It is evident that this case is not one for the specific action invoked by the bill. The right of the plaintiffs, so far from being clear from what has been disclosed at the hearing, is embarrassed in the first place by the question under our mill act. This, it is true, we might, as incidental to the relief, decide; but then, again, the title is rendered, at the very least, doubtful, by the mixed question of law and fact which the case raises, to wit: whether the defendants have not, by the adverse enjoyment of themselves and of those under whom they claim for upwards of twenty years under a claim of right, gained a title, as against the plaintiffs, to keep up this dam for the use of their mills, upon paying a reasonable compensation for flowage. These are questions for a court of law; and the last peculiarly so; not only from its exclusively legal character, but from the kind of proof which it involves, proper to be submitted only to a jury.
No doubt a court of equity may, when it finds the plaintiff's title embarrassed by mixed questions of law and fact, retain the bill, and give the plaintiff liberty to bring an action at law or make up issues at law, fitted to resolve those questions. But in a case like this, where the title of the plaintiffs, doubtful under the statute at best, has been suffered by them to be weighed down by upwards of twenty years' user of the defendants, which, so far as we can see, was adverse, the proper course of the plaintiffs was, before filing their bill, to have asserted their title at law; and afterwards, if there successful, to come here for redress against a continued resistance to their established legal rights.

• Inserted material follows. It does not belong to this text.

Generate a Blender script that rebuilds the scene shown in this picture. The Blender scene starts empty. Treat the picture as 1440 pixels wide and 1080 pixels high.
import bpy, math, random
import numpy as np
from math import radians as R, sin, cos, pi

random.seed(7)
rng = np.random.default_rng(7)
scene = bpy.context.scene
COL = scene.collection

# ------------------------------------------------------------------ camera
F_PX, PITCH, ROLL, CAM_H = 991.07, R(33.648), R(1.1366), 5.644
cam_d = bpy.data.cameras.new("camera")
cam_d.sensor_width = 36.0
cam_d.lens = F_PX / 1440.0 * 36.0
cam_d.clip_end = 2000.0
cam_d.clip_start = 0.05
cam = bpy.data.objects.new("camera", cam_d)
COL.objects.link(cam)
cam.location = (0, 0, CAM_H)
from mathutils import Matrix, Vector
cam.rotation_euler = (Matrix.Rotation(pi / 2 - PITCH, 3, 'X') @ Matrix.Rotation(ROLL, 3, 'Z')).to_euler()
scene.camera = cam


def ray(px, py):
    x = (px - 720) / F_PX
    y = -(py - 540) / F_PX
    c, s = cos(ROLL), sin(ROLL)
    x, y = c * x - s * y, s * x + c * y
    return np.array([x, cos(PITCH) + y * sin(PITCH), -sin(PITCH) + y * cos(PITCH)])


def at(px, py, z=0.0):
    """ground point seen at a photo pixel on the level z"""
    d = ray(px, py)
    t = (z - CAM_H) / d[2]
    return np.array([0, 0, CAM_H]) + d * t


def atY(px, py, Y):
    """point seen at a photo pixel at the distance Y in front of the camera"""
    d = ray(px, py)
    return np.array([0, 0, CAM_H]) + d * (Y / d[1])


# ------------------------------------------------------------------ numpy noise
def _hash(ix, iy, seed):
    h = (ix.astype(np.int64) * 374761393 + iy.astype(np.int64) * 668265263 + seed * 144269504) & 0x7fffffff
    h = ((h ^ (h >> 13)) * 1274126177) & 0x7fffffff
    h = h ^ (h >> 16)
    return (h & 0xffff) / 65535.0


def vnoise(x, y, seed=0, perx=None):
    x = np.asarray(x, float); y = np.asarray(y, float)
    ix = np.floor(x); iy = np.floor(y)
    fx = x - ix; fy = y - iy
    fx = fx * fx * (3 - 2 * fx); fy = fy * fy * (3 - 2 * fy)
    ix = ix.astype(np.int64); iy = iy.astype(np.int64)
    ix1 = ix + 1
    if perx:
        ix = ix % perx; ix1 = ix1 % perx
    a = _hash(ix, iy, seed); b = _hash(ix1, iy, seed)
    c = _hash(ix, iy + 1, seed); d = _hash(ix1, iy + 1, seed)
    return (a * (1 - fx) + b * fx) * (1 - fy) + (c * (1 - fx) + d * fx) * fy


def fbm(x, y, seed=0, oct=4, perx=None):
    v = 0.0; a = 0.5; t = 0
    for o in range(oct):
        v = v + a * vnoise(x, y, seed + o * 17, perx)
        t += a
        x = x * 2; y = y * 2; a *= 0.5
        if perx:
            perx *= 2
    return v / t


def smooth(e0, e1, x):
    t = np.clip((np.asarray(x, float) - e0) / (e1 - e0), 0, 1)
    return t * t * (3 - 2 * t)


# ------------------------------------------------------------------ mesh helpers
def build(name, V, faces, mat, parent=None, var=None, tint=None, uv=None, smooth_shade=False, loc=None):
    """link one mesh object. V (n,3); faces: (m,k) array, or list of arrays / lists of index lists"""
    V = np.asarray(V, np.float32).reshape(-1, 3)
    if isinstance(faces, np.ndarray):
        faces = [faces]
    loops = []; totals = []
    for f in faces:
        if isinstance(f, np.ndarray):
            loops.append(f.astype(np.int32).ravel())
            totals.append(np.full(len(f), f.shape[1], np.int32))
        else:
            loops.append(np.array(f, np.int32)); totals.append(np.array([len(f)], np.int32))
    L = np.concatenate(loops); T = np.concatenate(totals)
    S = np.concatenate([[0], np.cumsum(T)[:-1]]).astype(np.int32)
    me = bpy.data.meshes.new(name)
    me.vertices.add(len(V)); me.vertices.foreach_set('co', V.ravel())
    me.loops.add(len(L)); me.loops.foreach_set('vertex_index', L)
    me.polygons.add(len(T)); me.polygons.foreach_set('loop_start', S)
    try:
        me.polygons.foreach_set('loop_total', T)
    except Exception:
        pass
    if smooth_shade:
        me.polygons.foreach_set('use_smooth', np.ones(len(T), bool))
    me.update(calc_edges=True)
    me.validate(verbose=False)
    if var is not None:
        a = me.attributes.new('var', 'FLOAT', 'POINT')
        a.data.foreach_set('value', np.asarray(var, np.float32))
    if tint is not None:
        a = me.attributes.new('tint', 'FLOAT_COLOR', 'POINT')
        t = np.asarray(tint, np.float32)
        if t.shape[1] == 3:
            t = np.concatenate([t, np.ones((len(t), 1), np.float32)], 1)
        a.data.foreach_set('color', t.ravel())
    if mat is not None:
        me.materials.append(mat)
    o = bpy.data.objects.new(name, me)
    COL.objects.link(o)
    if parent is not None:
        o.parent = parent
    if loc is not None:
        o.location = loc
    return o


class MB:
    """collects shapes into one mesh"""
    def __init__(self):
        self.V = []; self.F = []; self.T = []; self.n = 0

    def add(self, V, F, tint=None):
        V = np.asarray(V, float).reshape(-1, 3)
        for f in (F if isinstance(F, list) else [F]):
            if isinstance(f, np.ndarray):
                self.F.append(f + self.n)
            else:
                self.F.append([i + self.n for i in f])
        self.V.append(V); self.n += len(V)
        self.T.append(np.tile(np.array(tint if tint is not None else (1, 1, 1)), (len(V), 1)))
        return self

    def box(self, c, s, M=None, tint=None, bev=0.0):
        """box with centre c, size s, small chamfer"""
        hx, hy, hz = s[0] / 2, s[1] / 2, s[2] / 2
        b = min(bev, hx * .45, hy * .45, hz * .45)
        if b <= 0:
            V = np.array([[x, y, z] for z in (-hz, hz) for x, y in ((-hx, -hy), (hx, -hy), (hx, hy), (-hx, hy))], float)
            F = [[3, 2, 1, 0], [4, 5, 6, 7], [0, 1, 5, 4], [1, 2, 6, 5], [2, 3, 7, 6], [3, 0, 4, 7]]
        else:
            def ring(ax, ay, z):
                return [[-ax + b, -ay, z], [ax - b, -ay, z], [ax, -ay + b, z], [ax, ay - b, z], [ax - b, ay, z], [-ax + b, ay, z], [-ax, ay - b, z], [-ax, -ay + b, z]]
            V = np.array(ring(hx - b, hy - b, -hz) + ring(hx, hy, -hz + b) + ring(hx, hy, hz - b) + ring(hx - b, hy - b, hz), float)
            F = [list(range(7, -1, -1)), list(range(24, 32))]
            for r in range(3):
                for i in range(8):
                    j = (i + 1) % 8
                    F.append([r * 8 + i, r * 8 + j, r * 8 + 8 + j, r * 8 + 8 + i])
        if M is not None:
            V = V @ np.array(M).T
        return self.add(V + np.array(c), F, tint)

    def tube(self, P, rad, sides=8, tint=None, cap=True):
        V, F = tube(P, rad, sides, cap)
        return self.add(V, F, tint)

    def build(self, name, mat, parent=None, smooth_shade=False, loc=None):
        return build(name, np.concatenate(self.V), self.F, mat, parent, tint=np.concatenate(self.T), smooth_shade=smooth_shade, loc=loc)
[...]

There is no reason apparent for their coming into this court, in the first instance, such as there would be if they were suffering an irreparable mischief, which demanded the interposition of the court, pending the litigation at law; or, if they required the *Page 63 aid of the court to insure them, by way of condition upon the other party in the matter of proofs, or by discovery, a fair trial at law. Nothing of this sort is even pretended; but it is the bald case of plaintiffs coming into this court to abate a mill-dam, or the dam of a reservoir for the use of mills, on account of the flowage of land caused thereby, when they have accepted compensation for the flowage from 1809 to 1850; the dam having been kept up as a mere reservoir dam at least from 1832 to the filing of this bill in 1855, notwithstanding as one of the plaintiffs swears he disputed the right of the defendants to maintain it. It is singular, if the right were really contested by him, that he did not, in all this course of time, contest it in the effectual form of an action at law, by which it might have been settled for or against him ! And during the three years and upwards that this bill has been pending, it is again singular that no application has been made to the court by the plaintiffs, for liberty to bring an action at law to establish their title.
In the leading case upon this subject of Jones v. Bacon, 4 M. C. 433; S.C. 18 Eng. Cond. Ch. R. 432, Lord Cottenham says, that he could "find no case in which the court has thought it right to retain a bill, simply for the purpose of enabling a plaintiff to do that," that is, to bring an action at law to settle his title, "which these plaintiffs might have done at any time during the last four years;" referring to the period of time which had elapsed since the plaintiffs knew of what they claimed to be an infringement of their right. But what should be said of retaining a bill until the right was settled at law, after a delay of the plaintiff to bring an action for upwards of twenty-six years since he obtained such knowledge ? What should be said of a delay to sue so protracted, and an adverse user on the other side so long continued, that it has become a grave question at least, whether the user has not ripened into a right? Under such circumstances, we can give no relief upon this bill, nor find any precedent for retaining it until the title of the plaintiffs is settled at law; and as upon this ground the bill must be dismissed with costs, we purposely abstain from touching upon the matters of law and fact concerning the title, as well as upon the ground of equitable estoppel set up in the answer.